---- Source records

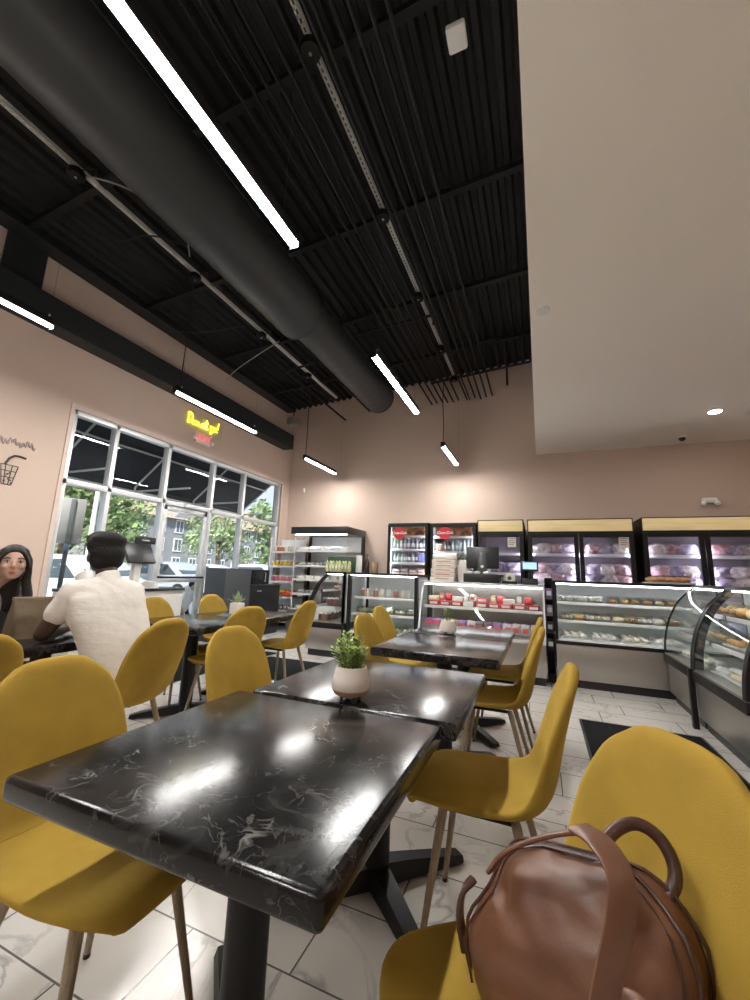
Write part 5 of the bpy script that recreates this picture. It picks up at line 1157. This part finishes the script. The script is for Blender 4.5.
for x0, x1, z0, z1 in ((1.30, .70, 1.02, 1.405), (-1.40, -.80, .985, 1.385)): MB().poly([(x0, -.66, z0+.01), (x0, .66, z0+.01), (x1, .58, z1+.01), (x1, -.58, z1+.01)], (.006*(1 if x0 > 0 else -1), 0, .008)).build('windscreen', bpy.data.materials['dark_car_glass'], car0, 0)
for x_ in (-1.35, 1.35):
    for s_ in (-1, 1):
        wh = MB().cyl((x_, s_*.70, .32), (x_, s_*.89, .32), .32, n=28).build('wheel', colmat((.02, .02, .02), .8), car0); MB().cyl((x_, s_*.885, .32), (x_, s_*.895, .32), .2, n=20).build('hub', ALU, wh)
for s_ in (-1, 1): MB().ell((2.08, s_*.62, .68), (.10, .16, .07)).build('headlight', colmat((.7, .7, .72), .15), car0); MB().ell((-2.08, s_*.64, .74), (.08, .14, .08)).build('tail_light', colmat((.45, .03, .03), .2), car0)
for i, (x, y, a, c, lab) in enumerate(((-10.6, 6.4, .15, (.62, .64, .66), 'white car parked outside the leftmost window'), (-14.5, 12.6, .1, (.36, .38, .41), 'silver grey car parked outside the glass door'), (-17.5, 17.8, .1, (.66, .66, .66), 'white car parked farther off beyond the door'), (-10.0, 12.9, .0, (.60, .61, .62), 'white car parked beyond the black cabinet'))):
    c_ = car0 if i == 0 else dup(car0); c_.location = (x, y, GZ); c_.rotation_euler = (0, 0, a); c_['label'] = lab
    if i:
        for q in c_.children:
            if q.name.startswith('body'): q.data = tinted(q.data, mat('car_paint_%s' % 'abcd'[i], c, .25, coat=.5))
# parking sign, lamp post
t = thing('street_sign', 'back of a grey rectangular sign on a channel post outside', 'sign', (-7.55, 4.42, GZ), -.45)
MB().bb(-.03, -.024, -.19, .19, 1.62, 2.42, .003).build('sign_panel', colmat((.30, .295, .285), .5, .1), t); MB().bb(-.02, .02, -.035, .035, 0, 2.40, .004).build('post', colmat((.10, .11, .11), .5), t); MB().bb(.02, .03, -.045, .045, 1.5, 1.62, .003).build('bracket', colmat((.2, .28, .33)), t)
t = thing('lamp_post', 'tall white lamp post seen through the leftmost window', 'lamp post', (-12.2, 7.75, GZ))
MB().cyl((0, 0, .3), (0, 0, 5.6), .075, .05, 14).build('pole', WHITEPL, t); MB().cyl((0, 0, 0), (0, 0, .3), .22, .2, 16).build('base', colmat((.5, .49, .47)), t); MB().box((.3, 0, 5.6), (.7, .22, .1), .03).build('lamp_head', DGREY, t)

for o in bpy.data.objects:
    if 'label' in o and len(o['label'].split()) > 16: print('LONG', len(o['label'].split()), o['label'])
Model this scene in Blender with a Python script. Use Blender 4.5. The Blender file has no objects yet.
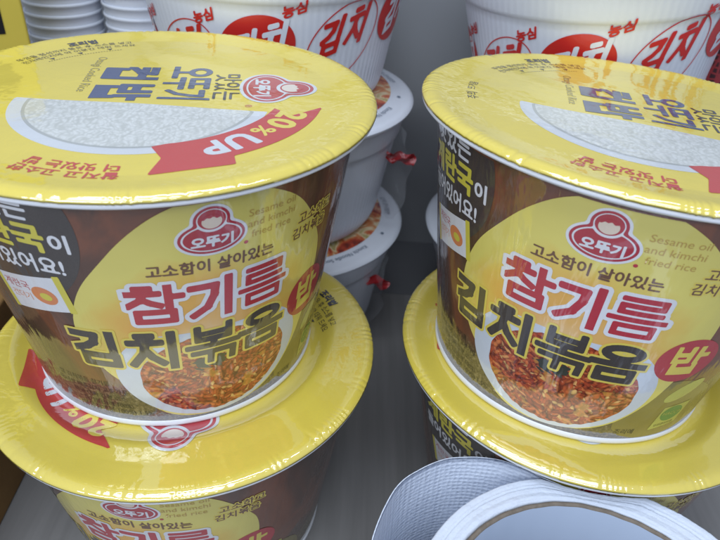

--------

> **Exercise objective**: Reproduce each line of the records exactly, and omit every picture.

> **Written response**:
Write part 5 of the bpy script that recreates this picture. It picks up at line 1157. This part finishes the script. The script is for Blender 4.5.
for x0, x1, z0, z1 in ((1.30, .70, 1.02, 1.405), (-1.40, -.80, .985, 1.385)): MB().poly([(x0, -.66, z0+.01), (x0, .66, z0+.01), (x1, .58, z1+.01), (x1, -.58, z1+.01)], (.006*(1 if x0 > 0 else -1), 0, .008)).build('windscreen', bpy.data.materials['dark_car_glass'], car0, 0)
for x_ in (-1.35, 1.35):
    for s_ in (-1, 1):
        wh = MB().cyl((x_, s_*.70, .32), (x_, s_*.89, .32), .32, n=28).build('wheel', colmat((.02, .02, .02), .8), car0); MB().cyl((x_, s_*.885, .32), (x_, s_*.895, .32), .2, n=20).build('hub', ALU, wh)
for s_ in (-1, 1): MB().ell((2.08, s_*.62, .68), (.10, .16, .07)).build('headlight', colmat((.7, .7, .72), .15), car0); MB().ell((-2.08, s_*.64, .74), (.08, .14, .08)).build('tail_light', colmat((.45, .03, .03), .2), car0)
for i, (x, y, a, c, lab) in enumerate(((-10.6, 6.4, .15, (.62, .64, .66), 'white car parked outside the leftmost window'), (-14.5, 12.6, .1, (.36, .38, .41), 'silver grey car parked outside the glass door'), (-17.5, 17.8, .1, (.66, .66, .66), 'white car parked farther off beyond the door'), (-10.0, 12.9, .0, (.60, .61, .62), 'white car parked beyond the black cabinet'))):
    c_ = car0 if i == 0 else dup(car0); c_.location = (x, y, GZ); c_.rotation_euler = (0, 0, a); c_['label'] = lab
    if i:
        for q in c_.children:
            if q.name.startswith('body'): q.data = tinted(q.data, mat('car_paint_%s' % 'abcd'[i], c, .25, coat=.5))
# parking sign, lamp post
t = thing('street_sign', 'back of a grey rectangular sign on a channel post outside', 'sign', (-7.55, 4.42, GZ), -.45)
MB().bb(-.03, -.024, -.19, .19, 1.62, 2.42, .003).build('sign_panel', colmat((.30, .295, .285), .5, .1), t); MB().bb(-.02, .02, -.035, .035, 0, 2.40, .004).build('post', colmat((.10, .11, .11), .5), t); MB().bb(.02, .03, -.045, .045, 1.5, 1.62, .003).build('bracket', colmat((.2, .28, .33)), t)
t = thing('lamp_post', 'tall white lamp post seen through the leftmost window', 'lamp post', (-12.2, 7.75, GZ))
MB().cyl((0, 0, .3), (0, 0, 5.6), .075, .05, 14).build('pole', WHITEPL, t); MB().cyl((0, 0, 0), (0, 0, .3), .22, .2, 16).build('base', colmat((.5, .49, .47)), t); MB().box((.3, 0, 5.6), (.7, .22, .1), .03).build('lamp_head', DGREY, t)

for o in bpy.data.objects:
    if 'label' in o and len(o['label'].split()) > 16: print('LONG', len(o['label'].split()), o['label'])
Model this scene in Blender with a Python script. Use Blender 4.5. The Blender file has no objects yet.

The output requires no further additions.